When the cause of actuation of the detector is a momentarily induced voltage or sudden gust of wind which is not a product of fire, such cause does not continue very long and generaly disappears quickly. Therefore, the accumulation of an electric charge in the capacitor 32 does not become enough to drive the alarm section 8, and the alarm is not operated.

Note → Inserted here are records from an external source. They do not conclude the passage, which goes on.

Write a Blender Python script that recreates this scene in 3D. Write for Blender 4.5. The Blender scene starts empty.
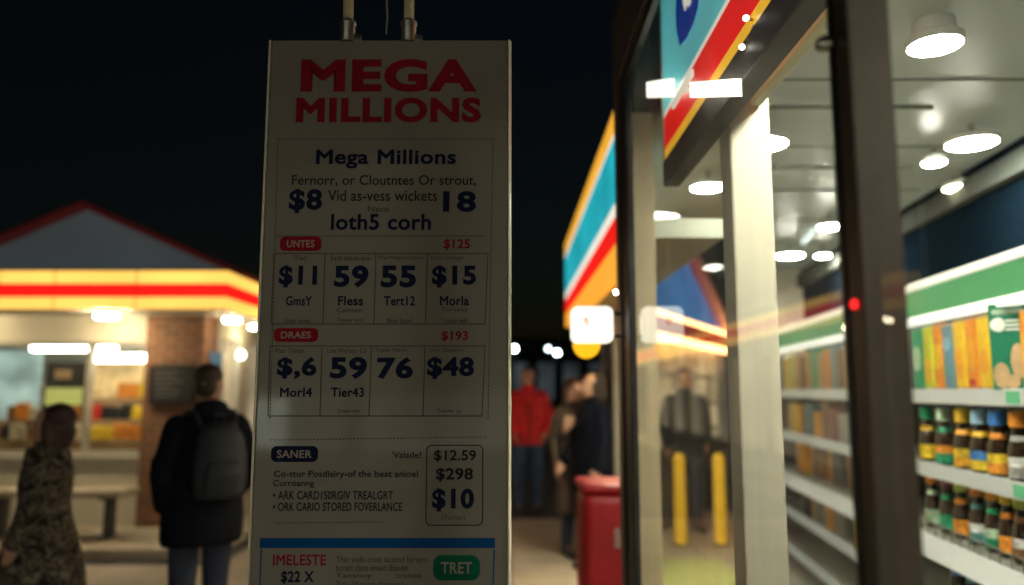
import bpy, bmesh, math, random
from mathutils import Vector, Matrix
random.seed(7)
SC = bpy.context.scene
COL = SC.collection
R = math.radians

# ------------------------------------------------------------------ camera model
FPX, CX, CY, HOR = 770.0, 512.0, 292.5, 390.0
EYE = 1.55
PITCH = math.atan((HOR - CY) / FPX)
FW = Vector((0, math.cos(PITCH), math.sin(PITCH)))
UP = Vector((0, -math.sin(PITCH), math.cos(PITCH)))
def ray(px, py):
    return FW + Vector((1, 0, 0)) * ((px - CX) / FPX) + UP * ((CY - py) / FPX)
def P(px, py, Y):
    d = ray(px, py); t = Y / d.y
    return Vector((0, 0, EYE)) + d * t
def PX(px, py, X):
    d = ray(px, py); t = X / d.x
    return Vector((0, 0, EYE)) + d * t
KE = FPX / math.cos(PITCH)           # pixels per unit slope at the horizon
def sl(px): return (px - CX) / KE

# ------------------------------------------------------------------ materials
_M = {}
def nt(m):
    m.use_nodes = True
    n = m.node_tree; n.nodes.clear(); return n
def mat(name, col, rough=.6, metal=0., var=.12, scale=8., bump=0., bscale=60., spec=.5, coat=0., detail=5):
    if name in _M: return _M[name]
    m = bpy.data.materials.new(name); t = nt(m); N = t.nodes; L = t.links
    out = N.new('ShaderNodeOutputMaterial'); b = N.new('ShaderNodeBsdfPrincipled')
    L.new(b.outputs[0], out.inputs[0])
    tc = N.new('ShaderNodeTexCoord'); no = N.new('ShaderNodeTexNoise')
    no.inputs['Scale'].default_value = scale; no.inputs['Detail'].default_value = detail
    L.new(tc.outputs['Object'], no.inputs['Vector'])
    rp = N.new('ShaderNodeValToRGB'); L.new(no.outputs['Fac'], rp.inputs[0])
    rp.color_ramp.elements[0].position = .3; rp.color_ramp.elements[1].position = .7
    rp.color_ramp.elements[0].color = [c * (1 - var) for c in col] + [1]
    rp.color_ramp.elements[1].color = [min(1, c * (1 + var)) for c in col] + [1]
    L.new(rp.outputs[0], b.inputs['Base Color'])
    mr = N.new('ShaderNodeMapRange'); L.new(no.outputs['Fac'], mr.inputs[0])
    mr.inputs[3].default_value = max(.03, rough - .08); mr.inputs[4].default_value = min(1, rough + .08)
    L.new(mr.outputs[0], b.inputs['Roughness'])
    b.inputs['Metallic'].default_value = metal
    b.inputs['Specular IOR Level'].default_value = spec
    b.inputs['Coat Weight'].default_value = coat
    b.inputs['Coat Roughness'].default_value = .06
    if bump:
        n2 = N.new('ShaderNodeTexNoise'); n2.inputs['Scale'].default_value = bscale; n2.inputs['Detail'].default_value = 6
        L.new(tc.outputs['Object'], n2.inputs['Vector'])
        bp = N.new('ShaderNodeBump'); bp.inputs['Strength'].default_value = bump; bp.inputs['Distance'].default_value = .02
        L.new(n2.outputs['Fac'], bp.inputs['Height']); L.new(bp.outputs[0], b.inputs['Normal'])
    _M[name] = m; return m
def emat(name, col, st, base=None, grad=None, var=.08, vscale=2.5):
    """lit panel, or a part with painted-in glow: emission with a slight unevenness, on a glossy plastic face"""
    if name in _M: return _M[name]
    m = bpy.data.materials.new(name); t = nt(m); N = t.nodes; L = t.links
    out = N.new('ShaderNodeOutputMaterial'); b = N.new('ShaderNodeBsdfPrincipled')
    L.new(b.outputs[0], out.inputs[0])
    b.inputs['Base Color'].default_value = [c * .5 for c in (base or col)] + [1]
    b.inputs['Roughness'].default_value = .35
    tc = N.new('ShaderNodeTexCoord'); no = N.new('ShaderNodeTexNoise'); no.inputs['Scale'].default_value = vscale
    L.new(tc.outputs['Object'], no.inputs['Vector'])
    mr = N.new('ShaderNodeMapRange'); L.new(no.outputs['Fac'], mr.inputs[0])
    mr.inputs[1].default_value = .3; mr.inputs[2].default_value = .7
    mr.inputs[3].default_value = st * (1 - var); mr.inputs[4].default_value = st * (1 + var)
    b.inputs['Emission Color'].default_value = list(col) + [1]
    L.new(mr.outputs[0], b.inputs['Emission Strength'])
    _M[name] = m; return m
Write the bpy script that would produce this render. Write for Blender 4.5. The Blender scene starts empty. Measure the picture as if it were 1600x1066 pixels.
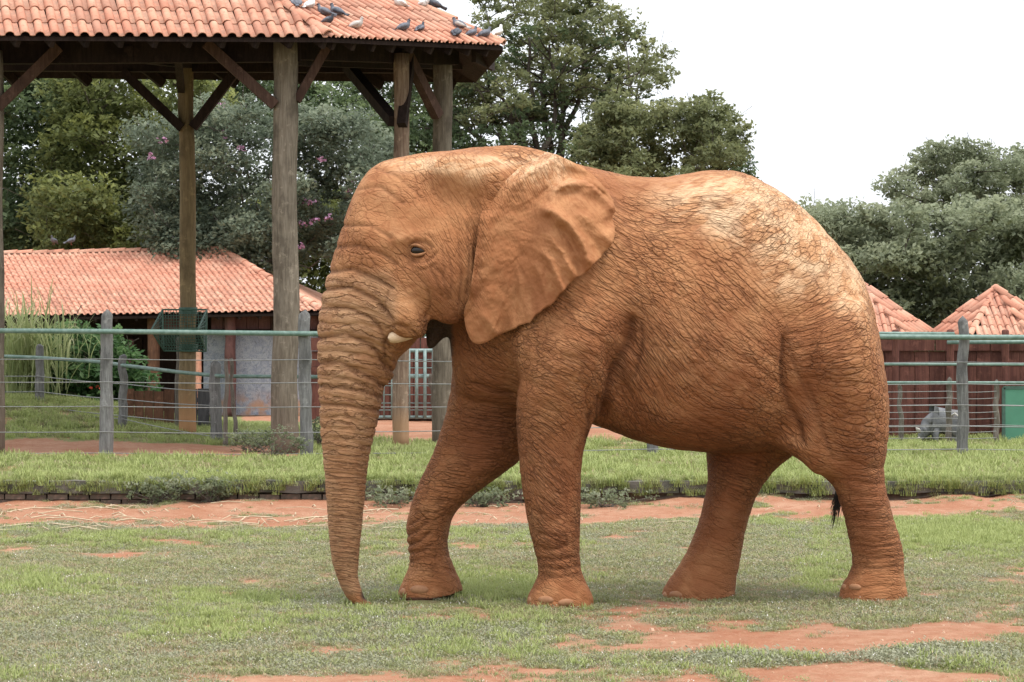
import bpy, bmesh, math, random
import numpy as np
from mathutils import Vector, Matrix, noise as mnoise
from mathutils.bvhtree import BVHTree
random.seed(7)
rng = np.random.default_rng(7)
SC = bpy.context.scene
COL = SC.collection
# ---------------------------------------------------------------- camera
FP = 3600.0          # focal length in photo pixels (photo 1600 wide)
CX, CY, CAMZ = 800.0, 533.0, 1.7
cam = bpy.data.cameras.new('camera'); cam_o = bpy.data.objects.new('camera', cam)
COL.objects.link(cam_o); SC.camera = cam_o
cam.sensor_width = 36.0; cam.lens = 36.0 * FP / 1600.0
cam.clip_start = 0.1; cam.clip_end = 2000.0
cam_o.location = (0, 0, CAMZ); cam_o.rotation_euler = (math.radians(90), 0, 0)
# ---------------------------------------------------------------- sky, sun, exposure
SUN_EL, SUN_AZ = math.radians(60), math.radians(35)      # azimuth measured from +Y towards +X
world = bpy.data.worlds.new('World'); SC.world = world; world.use_nodes = True
wn = world.node_tree; wn.nodes.clear()
w_out = wn.nodes.new('ShaderNodeOutputWorld'); w_bg = wn.nodes.new('ShaderNodeBackground')
w_sky = wn.nodes.new('ShaderNodeTexSky'); w_sky.sky_type = 'NISHITA'; w_sky.sun_disc = False
w_sky.sun_elevation = SUN_EL; w_sky.sun_rotation = SUN_AZ
w_sky.air_density = 1.0; w_sky.dust_density = 3.0; w_sky.ozone_density = 1.0
w_mix = wn.nodes.new('ShaderNodeMix'); w_mix.data_type = 'RGBA'
w_mix.inputs['Factor'].default_value = 0.93                # a closed, bright white cloud deck over the blue
w_tc = wn.nodes.new('ShaderNodeTexCoord'); w_sp = wn.nodes.new('ShaderNodeSeparateXYZ'); w_mr = wn.nodes.new('ShaderNodeMapRange'); w_cl = wn.nodes.new('ShaderNodeMix'); w_cl.data_type = 'RGBA'
w_mr.inputs[1].default_value = 0.0; w_mr.inputs[2].default_value = 1.0                    # overcast dome: the cloud deck is brighter overhead than at the horizon
wn.links.new(w_tc.outputs['Generated'], w_sp.inputs[0]); wn.links.new(w_sp.outputs[2], w_mr.inputs[0]); wn.links.new(w_mr.outputs[0], w_cl.inputs['Factor'])
w_cl.inputs['A'].default_value = (8.8, 9.1, 9.5, 1); w_cl.inputs['B'].default_value = (21.5, 22.3, 23.3, 1); wn.links.new(w_cl.outputs['Result'], w_mix.inputs['B'])
wn.links.new(w_sky.outputs[0], w_mix.inputs['A'])
wn.links.new(w_mix.outputs['Result'], w_bg.inputs['Color'])
w_bg.inputs['Strength'].default_value = 0.12
wn.links.new(w_bg.outputs[0], w_out.inputs['Surface'])
sl = bpy.data.lights.new('sun', 'SUN'); so = bpy.data.objects.new('sun', sl); COL.objects.link(so)
sl.energy = 2.5; sl.angle = math.radians(12); sl.color = (1.0, 0.95, 0.87)
sd = Vector((math.sin(SUN_AZ)*math.cos(SUN_EL), -0.35*math.cos(SUN_AZ)*math.cos(SUN_EL), math.sin(SUN_EL))).normalized()
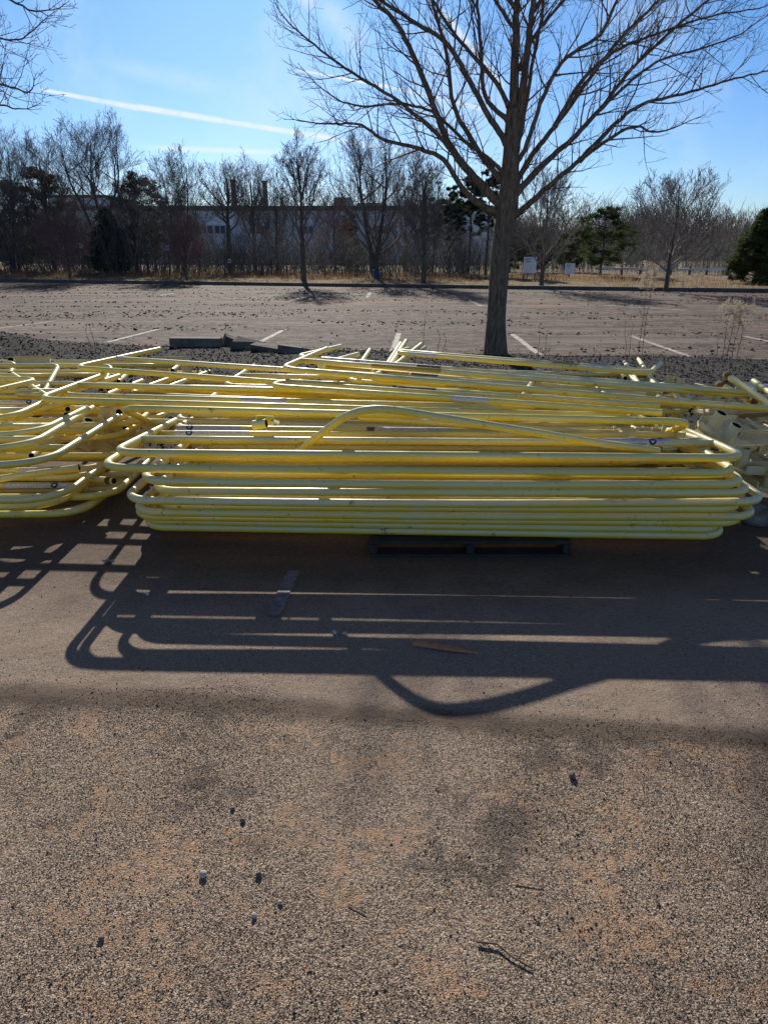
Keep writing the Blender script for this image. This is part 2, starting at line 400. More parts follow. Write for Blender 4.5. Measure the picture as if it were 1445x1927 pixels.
# ------------------------------------------------------------------ scattered stones
OV = np.array([(1,0,0),(-1,0,0),(0,1,0),(0,-1,0),(0,0,1),(0,0,-1)], float)
OF = np.array([(0,2,4),(2,1,4),(1,3,4),(3,0,4),(2,0,5),(1,2,5),(3,1,5),(0,3,5)])
def scatter(name, xyz, size, mat, label, cat, flat=.7, shade=None):
    n = len(xyz); sc = size[:, None]*nr.uniform(.6, 1.3, (n, 3)); sc[:, 2] *= flat
    v = OV[None]*sc[:, None, :]+nr.uniform(-.28, .28, (n, 6, 3))*size[:, None, None]
    an = nr.uniform(0, 6.28, n); c, s = np.cos(an), np.sin(an)
    vx = v[..., 0]*c[:, None]-v[..., 1]*s[:, None]; vy = v[..., 0]*s[:, None]+v[..., 1]*c[:, None]
    v = np.stack([vx, vy, v[..., 2]], -1)+xyz[:, None, :]
    f = (OF[None]+6*np.arange(n)[:, None, None]).reshape(-1, 3)
    sh = nr.random(n)**1.2 if shade is None else shade
    me = fastmesh(name, v.reshape(-1, 3), f, np.repeat(sh, 6))
    return tag(link(name, me, mat), label, cat, kind='stuff')
# small stones on the near pavement
n = 230000
y = .75+nr.random(n)**1.1*1.75; x = nr.uniform(-1, 1, n)*(.45+y*.62)
f = y+.10*x+.28*vnoise(x+50, y, 2.2, 31)
dens = np.where(f < 2.04, .42+1.3*np.clip(vnoise(x+50, y, 1.6, 33)+vnoise(x+50, y, 5, 34)*.6, -.3, .5), .05)
keep = nr.random(n) < dens; x, y = x[keep], y[keep]; n = len(x)
sz = .0009+.0015*nr.random(n)**2.5
scatter('loose_grit', np.stack([x, y, sz*.35], -1), sz, M_peb, 'fine loose grit strewn over the dirty pavement in the foreground', 'grit')
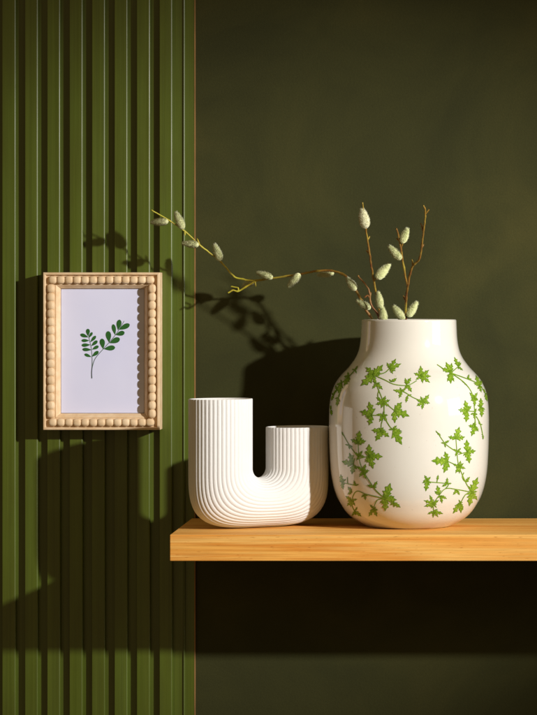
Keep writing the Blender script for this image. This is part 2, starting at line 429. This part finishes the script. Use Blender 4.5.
def sprig(name, ox, oy, s, stems, clusters, turn=0.0, seed=1):
    """clusters: (x,y,[tips...], fat)"""
    rng = random.Random(seed); bm = bmesh.new()
    T = lambda x, y: (ox + x / s, oy + y / s)
    for st in stems: vstem(bm, [T(*p) for p in st], turn)
    for cx, cy, tips, fat in clusters:
        for tx, ty in tips:
            a = T(cx, cy); b = T(tx, ty)
            vleaf(bm, a[0], a[1], b[0], b[1], fat, turn, rng)
            if math.hypot(tx - cx, ty - cy) > 38:      # small stipule beside each larger leaflet
                an = math.atan2(ty - cy, tx - cx) + rng.choice((-1, 1)) * rng.uniform(.75, 1.05); q = rng.uniform(.42, .58) * math.hypot(tx - cx, ty - cy)
                c = T(cx + q * math.cos(an), cy + q * math.sin(an)); vleaf(bm, a[0], a[1], c[0], c[1], .8, turn, rng)
    return obj('painted_sprig', bm, [M_leaf, M_leafo], vase, smooth='keep')
UC = (320, 350, 5.37,
  [[(290,135),(310,200),(330,250),(345,290)], [(290,135),(350,122),(385,85)], [(290,135),(350,162),(400,185),(470,190),(520,165)],
   [(345,280),(400,325)], [(345,280),(343,350),(330,400),(330,440)], [(345,350),(280,350),(240,340)], [(345,360),(375,410),(400,435),(430,490)],
   [(395,215),(450,225),(500,255),(560,280)], [(270,140),(245,175)], [(318,215),(312,250),(340,285)]],
  [(290,135,[(248,92),(338,80),(220,192),(255,130)],.95), (375,100,[(408,48),(436,74),(392,128)],.75), (305,180,[(282,208),(337,212)],.8),
   (385,172,[(412,152),(372,158)],.9), (342,282,[(303,255),(300,292),(352,246),(376,268),(374,302),(328,312)],.8),
   (400,325,[(440,280),(480,356),(402,392)],1.0), (340,350,[(305,345),(365,350),(360,385),(320,385),(345,325)],.85),
   (280,350,[(264,278),(216,328),(264,404)],1.0), (330,435,[(278,430),(300,488),(372,466),(340,415)],1.0),
   (392,425,[(412,406),(370,428),(440,508),(405,448)],.95), (425,480,[(412,492),(436,470)],.9),
   (465,185,[(458,152),(492,225),(488,150)],.9), (545,140,[(505,125),(540,85),(585,108),(596,142),(590,175),(552,178),(515,160),(528,110)],.75),
   (440,222,[(398,218),(425,258),(462,205)],.85), (470,245,[(462,282),(492,240)],.8), (555,280,[(520,268),(585,240),(590,285),(548,318),(520,300),(540,250)],.9)])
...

As described in the above, the system of this invention can distinguish the cause of actuation of the detector and give an alarm only when an actual fire occurs.

Claims

What is claimed is:

1. A fire detecting system comprising a plurality of fire detectors connected in parallel between a pair of conductors, a central unit connected to one end of said conductors, each of said detectors having a normally open switch connected between said conductors, said normally open switch being closed in response to actuation of said detectors and restored only by the reduction of a voltage between said conductors below a specific restoration voltage, said central unit including a voltage source for supplying an operating voltage to said detectors, first means responding to closure of said normally open switch to produce an output voltage and reducing said operating voltage below said restoration voltage, second means for accumulating said output voltage of said first means, third means for producing an alarm in response to a predetermined magnitude of said accumulated voltage of said second means.

2. A fire detecting system according to claim 1 wherein said first means includes a multivibrator having stable and unstable states and initiating operation in response to closure of said switch, and a circuit connection for supplying said operating voltage to said detectors through a path in said multivibrator which is conductive during said stable state but nonconductive during said unstable state.